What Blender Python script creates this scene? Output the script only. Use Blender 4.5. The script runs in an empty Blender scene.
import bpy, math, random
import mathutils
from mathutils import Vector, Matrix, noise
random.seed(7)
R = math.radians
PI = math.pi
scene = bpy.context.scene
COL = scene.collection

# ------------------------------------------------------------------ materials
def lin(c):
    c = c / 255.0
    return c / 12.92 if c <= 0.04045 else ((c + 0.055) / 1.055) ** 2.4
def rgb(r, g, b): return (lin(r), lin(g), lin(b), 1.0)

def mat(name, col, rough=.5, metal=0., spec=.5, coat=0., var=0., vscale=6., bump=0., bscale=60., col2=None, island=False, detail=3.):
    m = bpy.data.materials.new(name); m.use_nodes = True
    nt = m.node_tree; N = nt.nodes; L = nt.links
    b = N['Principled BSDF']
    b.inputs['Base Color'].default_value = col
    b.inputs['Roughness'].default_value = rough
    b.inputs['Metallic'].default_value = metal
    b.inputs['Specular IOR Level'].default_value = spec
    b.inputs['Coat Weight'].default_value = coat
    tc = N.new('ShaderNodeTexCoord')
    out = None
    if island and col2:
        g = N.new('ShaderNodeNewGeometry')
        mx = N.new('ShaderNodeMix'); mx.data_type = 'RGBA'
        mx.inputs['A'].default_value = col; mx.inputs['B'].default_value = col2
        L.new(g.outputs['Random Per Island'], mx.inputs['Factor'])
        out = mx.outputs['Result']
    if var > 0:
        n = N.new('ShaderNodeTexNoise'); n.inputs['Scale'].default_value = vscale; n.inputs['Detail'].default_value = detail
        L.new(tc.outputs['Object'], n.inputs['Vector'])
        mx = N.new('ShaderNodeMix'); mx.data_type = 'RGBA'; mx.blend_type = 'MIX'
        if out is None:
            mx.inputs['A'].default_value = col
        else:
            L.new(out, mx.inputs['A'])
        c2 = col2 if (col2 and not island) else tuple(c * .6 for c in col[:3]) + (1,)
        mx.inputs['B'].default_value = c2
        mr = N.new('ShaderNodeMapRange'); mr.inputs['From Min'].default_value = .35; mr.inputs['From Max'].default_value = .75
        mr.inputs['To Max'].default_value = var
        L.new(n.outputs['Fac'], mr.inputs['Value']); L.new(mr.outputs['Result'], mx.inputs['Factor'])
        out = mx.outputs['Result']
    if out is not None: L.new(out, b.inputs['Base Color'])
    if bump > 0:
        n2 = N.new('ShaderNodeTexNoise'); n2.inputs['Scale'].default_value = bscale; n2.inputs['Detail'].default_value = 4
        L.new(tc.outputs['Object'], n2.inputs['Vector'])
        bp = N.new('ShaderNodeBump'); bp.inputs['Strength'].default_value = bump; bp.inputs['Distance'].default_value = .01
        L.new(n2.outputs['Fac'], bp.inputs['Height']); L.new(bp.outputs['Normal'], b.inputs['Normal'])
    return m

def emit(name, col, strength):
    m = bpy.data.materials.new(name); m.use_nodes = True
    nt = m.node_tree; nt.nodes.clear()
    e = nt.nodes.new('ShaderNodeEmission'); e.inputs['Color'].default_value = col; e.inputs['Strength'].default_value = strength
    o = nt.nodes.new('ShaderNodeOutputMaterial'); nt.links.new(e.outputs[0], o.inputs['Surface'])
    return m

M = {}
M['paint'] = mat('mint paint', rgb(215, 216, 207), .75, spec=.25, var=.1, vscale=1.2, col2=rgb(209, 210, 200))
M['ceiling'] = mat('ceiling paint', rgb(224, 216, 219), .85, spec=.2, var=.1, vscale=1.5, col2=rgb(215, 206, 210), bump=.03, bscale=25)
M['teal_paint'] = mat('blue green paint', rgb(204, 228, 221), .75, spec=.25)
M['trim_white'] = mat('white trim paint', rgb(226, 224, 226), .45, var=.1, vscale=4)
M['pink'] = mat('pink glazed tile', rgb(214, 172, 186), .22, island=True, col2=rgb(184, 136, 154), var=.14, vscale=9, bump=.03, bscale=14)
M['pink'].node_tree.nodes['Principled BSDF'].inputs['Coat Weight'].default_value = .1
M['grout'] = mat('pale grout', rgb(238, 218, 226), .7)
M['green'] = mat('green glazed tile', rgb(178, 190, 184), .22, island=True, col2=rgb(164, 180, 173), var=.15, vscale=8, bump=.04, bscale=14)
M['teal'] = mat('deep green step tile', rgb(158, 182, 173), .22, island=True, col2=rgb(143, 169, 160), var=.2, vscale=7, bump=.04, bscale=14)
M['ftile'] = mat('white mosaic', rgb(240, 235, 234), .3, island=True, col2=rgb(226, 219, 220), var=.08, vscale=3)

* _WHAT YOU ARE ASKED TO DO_
Copy out the listing above, line by line and exactly, from its first line to the line holding "COL = scene.collection", inclusive.

* _CORRECT OUTPUT_
What Blender Python script creates this scene? Output the script only. Use Blender 4.5. The script runs in an empty Blender scene.
import bpy, math, random
import mathutils
from mathutils import Vector, Matrix, noise
random.seed(7)
R = math.radians
PI = math.pi
scene = bpy.context.scene
COL = scene.collection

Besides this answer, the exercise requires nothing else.